The Japan-South Korea partnership, which will become possible after calmly making such an appeal, will form the foundation of Japanese diplomacy's new frontier in the 21st century.

In considering security cooperation in Northeast Asia, it should be evident from logic that of the four outside powers involved in the Korean Peninsula the United States, China, Russia and Japan Japanese diplomacy - - differs from the other three, which are backed by military power.

Middle Powers

There is no set translation of the phrase "middle power" in Japanese. It is a term used frequently in international politics and foreign relations. Non-nuclear states like Canada, Australia and Germany use it to indicate their country's foreign policy posture.

In Canada the term "Middle Power-ism" has been around since the 1940s, and became a way to thinking about finding an independent diplomatic position between the United States and Great Britain.

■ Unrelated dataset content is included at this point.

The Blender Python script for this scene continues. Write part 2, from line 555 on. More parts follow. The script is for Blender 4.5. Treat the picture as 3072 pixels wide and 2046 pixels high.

University of British Columbia Professor Paul Evans does not take middle power to indicate the size of a country, but the "quality" of its foreign policy. It is characterized by efforts to create an order based on the concept of multilateral cooperation and founded on international institutions and rules.

Canada has crafted this kind of diplomatic posture out of concern for the harmful effect of U.S. unilateralism. This way of thinking led to the Ottawa Process and the ban on anti-personnel mines that came out of it. It is also linked to Canada's critical stance on U.S. policy toward Cuba.

In Australia, a tendency to search for "stature diplomacy" is taking root. The country considers itself a middle power in its effort to avoid following an unprincipled, U.S.-dictated line, even as it maintains the ANZUS military alliance with the United States. This way of thinking grows out of Australia's multi-racial and multi-cultural society.